== SHORT PROBLEM ==
Render every entry verbatim.

(Scene script records)
┌────────
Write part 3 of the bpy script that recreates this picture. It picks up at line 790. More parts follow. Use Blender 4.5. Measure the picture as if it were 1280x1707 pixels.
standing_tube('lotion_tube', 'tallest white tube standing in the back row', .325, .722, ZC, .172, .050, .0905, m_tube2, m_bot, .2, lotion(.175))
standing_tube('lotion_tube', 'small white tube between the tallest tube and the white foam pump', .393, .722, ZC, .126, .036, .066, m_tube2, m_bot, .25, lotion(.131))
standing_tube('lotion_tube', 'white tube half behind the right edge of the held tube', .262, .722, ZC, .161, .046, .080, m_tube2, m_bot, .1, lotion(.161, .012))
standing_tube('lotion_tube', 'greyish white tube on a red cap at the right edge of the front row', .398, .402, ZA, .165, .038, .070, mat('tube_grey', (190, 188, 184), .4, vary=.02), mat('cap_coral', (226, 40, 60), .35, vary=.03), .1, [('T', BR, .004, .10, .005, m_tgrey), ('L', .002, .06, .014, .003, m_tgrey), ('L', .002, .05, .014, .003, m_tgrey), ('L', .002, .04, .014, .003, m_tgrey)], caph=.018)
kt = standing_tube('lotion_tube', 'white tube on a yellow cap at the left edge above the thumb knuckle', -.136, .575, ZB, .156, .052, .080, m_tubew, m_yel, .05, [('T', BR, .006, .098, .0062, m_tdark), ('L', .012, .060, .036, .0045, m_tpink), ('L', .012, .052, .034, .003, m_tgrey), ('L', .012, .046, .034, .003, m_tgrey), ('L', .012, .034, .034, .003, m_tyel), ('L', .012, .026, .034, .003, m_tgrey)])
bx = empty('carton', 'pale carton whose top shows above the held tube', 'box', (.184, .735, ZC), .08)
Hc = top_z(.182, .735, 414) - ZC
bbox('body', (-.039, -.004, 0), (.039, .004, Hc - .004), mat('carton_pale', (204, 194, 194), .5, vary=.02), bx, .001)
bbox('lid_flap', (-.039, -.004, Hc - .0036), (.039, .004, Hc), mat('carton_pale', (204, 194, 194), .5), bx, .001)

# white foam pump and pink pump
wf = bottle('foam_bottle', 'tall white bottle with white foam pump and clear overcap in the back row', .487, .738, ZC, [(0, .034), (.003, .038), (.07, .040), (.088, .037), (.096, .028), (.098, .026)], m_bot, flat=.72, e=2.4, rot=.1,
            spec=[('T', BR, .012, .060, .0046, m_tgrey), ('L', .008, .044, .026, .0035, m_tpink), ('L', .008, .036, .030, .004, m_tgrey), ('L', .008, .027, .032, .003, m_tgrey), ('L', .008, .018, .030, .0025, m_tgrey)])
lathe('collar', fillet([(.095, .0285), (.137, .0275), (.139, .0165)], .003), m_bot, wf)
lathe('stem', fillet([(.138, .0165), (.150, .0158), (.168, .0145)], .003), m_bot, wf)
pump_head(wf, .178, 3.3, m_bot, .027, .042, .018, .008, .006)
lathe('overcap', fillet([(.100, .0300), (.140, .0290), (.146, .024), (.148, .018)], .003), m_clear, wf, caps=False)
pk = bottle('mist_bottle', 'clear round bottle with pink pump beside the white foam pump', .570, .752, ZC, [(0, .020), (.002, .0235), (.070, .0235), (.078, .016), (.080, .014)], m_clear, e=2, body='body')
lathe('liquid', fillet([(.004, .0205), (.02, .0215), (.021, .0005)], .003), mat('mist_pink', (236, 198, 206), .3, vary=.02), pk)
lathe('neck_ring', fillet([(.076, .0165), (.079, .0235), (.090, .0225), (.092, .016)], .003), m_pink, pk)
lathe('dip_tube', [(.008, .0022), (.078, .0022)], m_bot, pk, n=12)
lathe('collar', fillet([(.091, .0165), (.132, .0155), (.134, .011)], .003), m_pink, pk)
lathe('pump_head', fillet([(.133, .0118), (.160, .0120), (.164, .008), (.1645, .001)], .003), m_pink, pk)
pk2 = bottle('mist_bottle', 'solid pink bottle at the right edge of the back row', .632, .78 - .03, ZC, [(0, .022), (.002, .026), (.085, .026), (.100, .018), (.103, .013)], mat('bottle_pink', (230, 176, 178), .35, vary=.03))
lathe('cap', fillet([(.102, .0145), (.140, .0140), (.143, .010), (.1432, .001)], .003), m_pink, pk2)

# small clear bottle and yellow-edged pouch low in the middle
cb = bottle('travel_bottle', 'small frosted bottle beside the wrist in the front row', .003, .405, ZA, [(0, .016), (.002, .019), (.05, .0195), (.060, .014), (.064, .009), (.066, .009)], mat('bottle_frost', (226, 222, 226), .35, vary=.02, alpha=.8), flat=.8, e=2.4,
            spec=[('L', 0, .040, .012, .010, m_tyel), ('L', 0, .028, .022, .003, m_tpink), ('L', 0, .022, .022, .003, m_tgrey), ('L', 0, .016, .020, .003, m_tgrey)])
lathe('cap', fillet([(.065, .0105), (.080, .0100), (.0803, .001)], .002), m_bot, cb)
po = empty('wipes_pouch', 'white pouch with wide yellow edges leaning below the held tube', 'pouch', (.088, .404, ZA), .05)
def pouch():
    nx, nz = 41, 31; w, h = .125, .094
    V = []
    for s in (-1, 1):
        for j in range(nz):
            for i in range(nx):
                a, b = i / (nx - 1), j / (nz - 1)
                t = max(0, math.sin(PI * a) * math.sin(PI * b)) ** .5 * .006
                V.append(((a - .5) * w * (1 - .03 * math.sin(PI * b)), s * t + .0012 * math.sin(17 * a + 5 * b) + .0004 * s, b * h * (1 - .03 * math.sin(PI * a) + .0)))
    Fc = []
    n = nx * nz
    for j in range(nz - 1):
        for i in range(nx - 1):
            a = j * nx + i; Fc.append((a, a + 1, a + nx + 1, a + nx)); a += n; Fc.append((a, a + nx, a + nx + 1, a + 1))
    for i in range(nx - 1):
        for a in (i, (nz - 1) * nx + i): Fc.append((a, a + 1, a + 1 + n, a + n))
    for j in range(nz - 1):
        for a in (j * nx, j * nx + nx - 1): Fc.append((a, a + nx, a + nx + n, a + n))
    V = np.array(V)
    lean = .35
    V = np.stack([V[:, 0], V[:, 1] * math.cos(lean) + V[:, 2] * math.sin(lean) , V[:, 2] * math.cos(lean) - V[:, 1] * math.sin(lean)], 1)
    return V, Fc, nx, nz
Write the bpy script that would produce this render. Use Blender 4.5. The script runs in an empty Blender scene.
└────────
== THE SOLUTION ==
Write part 3 of the bpy script that recreates this picture. It picks up at line 790. More parts follow. Use Blender 4.5. Measure the picture as if it were 1280x1707 pixels.
standing_tube('lotion_tube', 'tallest white tube standing in the back row', .325, .722, ZC, .172, .050, .0905, m_tube2, m_bot, .2, lotion(.175))
standing_tube('lotion_tube', 'small white tube between the tallest tube and the white foam pump', .393, .722, ZC, .126, .036, .066, m_tube2, m_bot, .25, lotion(.131))
standing_tube('lotion_tube', 'white tube half behind the right edge of the held tube', .262, .722, ZC, .161, .046, .080, m_tube2, m_bot, .1, lotion(.161, .012))
standing_tube('lotion_tube', 'greyish white tube on a red cap at the right edge of the front row', .398, .402, ZA, .165, .038, .070, mat('tube_grey', (190, 188, 184), .4, vary=.02), mat('cap_coral', (226, 40, 60), .35, vary=.03), .1, [('T', BR, .004, .10, .005, m_tgrey), ('L', .002, .06, .014, .003, m_tgrey), ('L', .002, .05, .014, .003, m_tgrey), ('L', .002, .04, .014, .003, m_tgrey)], caph=.018)
kt = standing_tube('lotion_tube', 'white tube on a yellow cap at the left edge above the thumb knuckle', -.136, .575, ZB, .156, .052, .080, m_tubew, m_yel, .05, [('T', BR, .006, .098, .0062, m_tdark), ('L', .012, .060, .036, .0045, m_tpink), ('L', .012, .052, .034, .003, m_tgrey), ('L', .012, .046, .034, .003, m_tgrey), ('L', .012, .034, .034, .003, m_tyel), ('L', .012, .026, .034, .003, m_tgrey)])
bx = empty('carton', 'pale carton whose top shows above the held tube', 'box', (.184, .735, ZC), .08)
Hc = top_z(.182, .735, 414) - ZC
bbox('body', (-.039, -.004, 0), (.039, .004, Hc - .004), mat('carton_pale', (204, 194, 194), .5, vary=.02), bx, .001)
bbox('lid_flap', (-.039, -.004, Hc - .0036), (.039, .004, Hc), mat('carton_pale', (204, 194, 194), .5), bx, .001)

# white foam pump and pink pump
wf = bottle('foam_bottle', 'tall white bottle with white foam pump and clear overcap in the back row', .487, .738, ZC, [(0, .034), (.003, .038), (.07, .040), (.088, .037), (.096, .028), (.098, .026)], m_bot, flat=.72, e=2.4, rot=.1,
            spec=[('T', BR, .012, .060, .0046, m_tgrey), ('L', .008, .044, .026, .0035, m_tpink), ('L', .008, .036, .030, .004, m_tgrey), ('L', .008, .027, .032, .003, m_tgrey), ('L', .008, .018, .030, .0025, m_tgrey)])
lathe('collar', fillet([(.095, .0285), (.137, .0275), (.139, .0165)], .003), m_bot, wf)
lathe('stem', fillet([(.138, .0165), (.150, .0158), (.168, .0145)], .003), m_bot, wf)
pump_head(wf, .178, 3.3, m_bot, .027, .042, .018, .008, .006)
lathe('overcap', fillet([(.100, .0300), (.140, .0290), (.146, .024), (.148, .018)], .003), m_clear, wf, caps=False)
pk = bottle('mist_bottle', 'clear round bottle with pink pump beside the white foam pump', .570, .752, ZC, [(0, .020), (.002, .0235), (.070, .0235), (.078, .016), (.080, .014)], m_clear, e=2, body='body')
lathe('liquid', fillet([(.004, .0205), (.02, .0215), (.021, .0005)], .003), mat('mist_pink', (236, 198, 206), .3, vary=.02), pk)
lathe('neck_ring', fillet([(.076, .0165), (.079, .0235), (.090, .0225), (.092, .016)], .003), m_pink, pk)
lathe('dip_tube', [(.008, .0022), (.078, .0022)], m_bot, pk, n=12)
lathe('collar', fillet([(.091, .0165), (.132, .0155), (.134, .011)], .003), m_pink, pk)
lathe('pump_head', fillet([(.133, .0118), (.160, .0120), (.164, .008), (.1645, .001)], .003), m_pink, pk)
pk2 = bottle('mist_bottle', 'solid pink bottle at the right edge of the back row', .632, .78 - .03, ZC, [(0, .022), (.002, .026), (.085, .026), (.100, .018), (.103, .013)], mat('bottle_pink', (230, 176, 178), .35, vary=.03))
lathe('cap', fillet([(.102, .0145), (.140, .0140), (.143, .010), (.1432, .001)], .003), m_pink, pk2)

# small clear bottle and yellow-edged pouch low in the middle
cb = bottle('travel_bottle', 'small frosted bottle beside the wrist in the front row', .003, .405, ZA, [(0, .016), (.002, .019), (.05, .0195), (.060, .014), (.064, .009), (.066, .009)], mat('bottle_frost', (226, 222, 226), .35, vary=.02, alpha=.8), flat=.8, e=2.4,
            spec=[('L', 0, .040, .012, .010, m_tyel), ('L', 0, .028, .022, .003, m_tpink), ('L', 0, .022, .022, .003, m_tgrey), ('L', 0, .016, .020, .003, m_tgrey)])
lathe('cap', fillet([(.065, .0105), (.080, .0100), (.0803, .001)], .002), m_bot, cb)
po = empty('wipes_pouch', 'white pouch with wide yellow edges leaning below the held tube', 'pouch', (.088, .404, ZA), .05)
def pouch():
    nx, nz = 41, 31; w, h = .125, .094
    V = []
    for s in (-1, 1):
        for j in range(nz):
            for i in range(nx):
                a, b = i / (nx - 1), j / (nz - 1)
                t = max(0, math.sin(PI * a) * math.sin(PI * b)) ** .5 * .006
                V.append(((a - .5) * w * (1 - .03 * math.sin(PI * b)), s * t + .0012 * math.sin(17 * a + 5 * b) + .0004 * s, b * h * (1 - .03 * math.sin(PI * a) + .0)))
    Fc = []
    n = nx * nz
    for j in range(nz - 1):
        for i in range(nx - 1):
            a = j * nx + i; Fc.append((a, a + 1, a + nx + 1, a + nx)); a += n; Fc.append((a, a + nx, a + nx + 1, a + 1))
    for i in range(nx - 1):
        for a in (i, (nz - 1) * nx + i): Fc.append((a, a + 1, a + 1 + n, a + n))
    for j in range(nz - 1):
        for a in (j * nx, j * nx + nx - 1): Fc.append((a, a + nx, a + nx + n, a + n))
    V = np.array(V)
    lean = .35
    V = np.stack([V[:, 0], V[:, 1] * math.cos(lean) + V[:, 2] * math.sin(lean) , V[:, 2] * math.cos(lean) - V[:, 1] * math.sin(lean)], 1)
    return V, Fc, nx, nz
Write the bpy script that would produce this render. Use Blender 4.5. The script runs in an empty Blender scene.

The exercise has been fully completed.